Tess is failed by her parents. Her father gets drunk and forces Tess to take the hives to market and her inexperience at driving (the problem compounded by her brother who is a better driver falling asleep – another let down for Tess) and so their horse is killed. Her father also fails to protect her innocence by passing his own responsibilities on to her mother. Her mother then fails to check the credentials of the man she entrusts Tess to, as well as failing to warn her of any of the dangers. Tess’ innocence then leads to her loss of physical purity.

Alec, her rapacious cousin, fails to protect her and instead takes advantage of her innocence. His later conversion to Christianity also soon fails Tess when he insists she is responsible for tempting him back into desiring her – though in truth she has done everything she can to spurn him.

The church fails her when she turns to it for help and comfort. We are told that she has an unsophisticated faith that contains elements of paganism. The church failed to educate her – despite in Hardy’s time having lots of opportunities (Hardy taught Sunday School himself in his youth, I understand). When she reached out for support she was let down. I think Hardy also believed that God has let Tess down by his absence throughout the story. You can write God out of a story but it does not mean you can write God out of life – by the way.

Angel arguably lets Tess down the worst. He should have forgiven her, it is obvious that he loves her and yet persuades himself that he can’t live with her past. Telling Tess that he cannot be her husband whilst the man she had sex with first still lives will ultimately lead to Tess killing Alec and her own death. Angel in failing to look after his wife also pushes Tess back into the abusive Alec’s arms, her motivation being her pure love for her family and sacrificing her own happiness for them. It would be easy to hate Angel but he does at least return and Tess’ true love for him seems to win me over.

Tess is ultimately let down by the law which saw no room for a woman to kill her abuser. Presumably, this becomes part of Hardy’s own thinking when as a 16 year old he witnessed the hanging of a woman convicted of murdering her abusive husband, and even when that abuse was known she was refused a pardon, or commuting of sentence, because she insisted her husband had been killed by a horse rather than at her own hand with an axe, right up to the last days before her execution. This moment left Hardy a changed man and it seems pretty clear had an influence on the telling of Tess’ story.

Tess’ purity is challenged by various events, which in many ways would make her impure in the eyes of people. I find it interesting that Hardy believed that her purity was maintained and presumably he believed there was something about purity that stands outside the physical.
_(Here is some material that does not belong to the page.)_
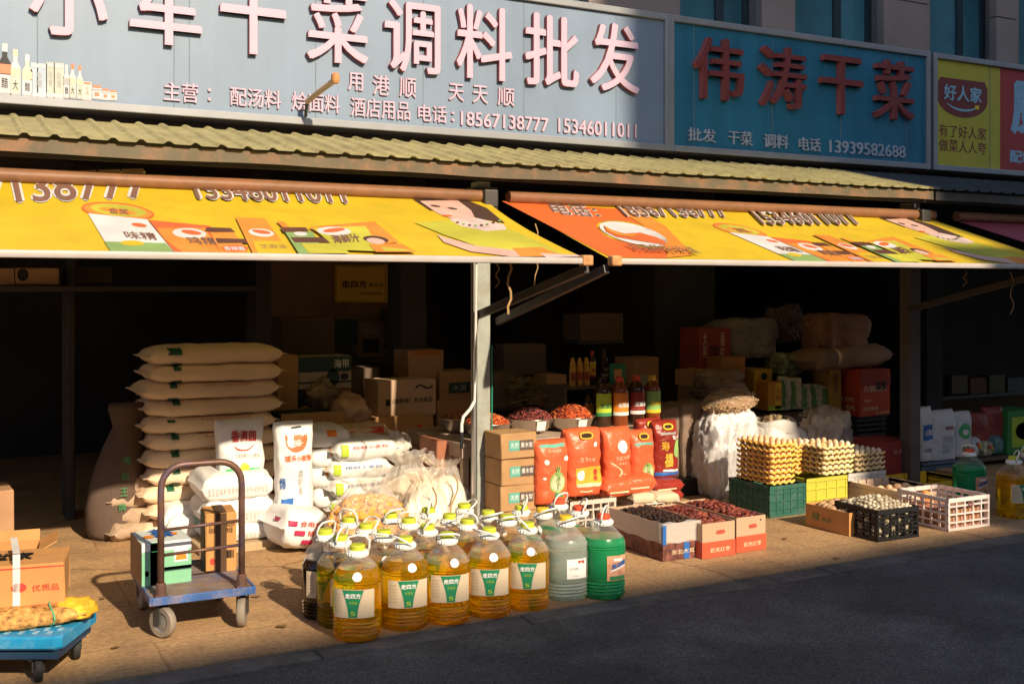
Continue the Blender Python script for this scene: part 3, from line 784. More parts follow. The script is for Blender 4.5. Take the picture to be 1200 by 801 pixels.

This is interesting in itself because Hardy seems to have become an atheist and someone who only believes in the physical. It is clear in Tess, though, that there is something that is immaterial (her purity) and if the immaterial does exist it surely opens the door to a belief in God. She was physically impure (pre-marital sex, illegitimate child and murder) and yet her true purity (love, intentions, etc) for Hardy remained pure. I agree with him.

I disagree with some commentators I’ve read who seem to believe Hardy is attacking social convention and religious taboos around sex. I actually think the opposite might be true. Hardy values purity above everything in this story. Yes, Tess’ inner purity is enough to make her physical impurity forgivable, if not excusable, because her physical purity is taken from her rather than her giving it away, but he is not trying to say that physical purity does not matter at all. If that was his message why does he go to such lengths to heap blame on those who failed to protect Tess’ physical purity? I also wonder if those of us who read the story do not in turn weep over Tess’ lost purity and innocence because we know the value of such things?

So there is a Christian message in this book. Innocence and purity are things we should protect and value and those who neglect to protect such things are as guilty of causing the loss of purity and innocence as anyone else. I just wish Hardy had found a way to finish the story with Tess’ purity winning through so I could have saved my own heartbreak at the end.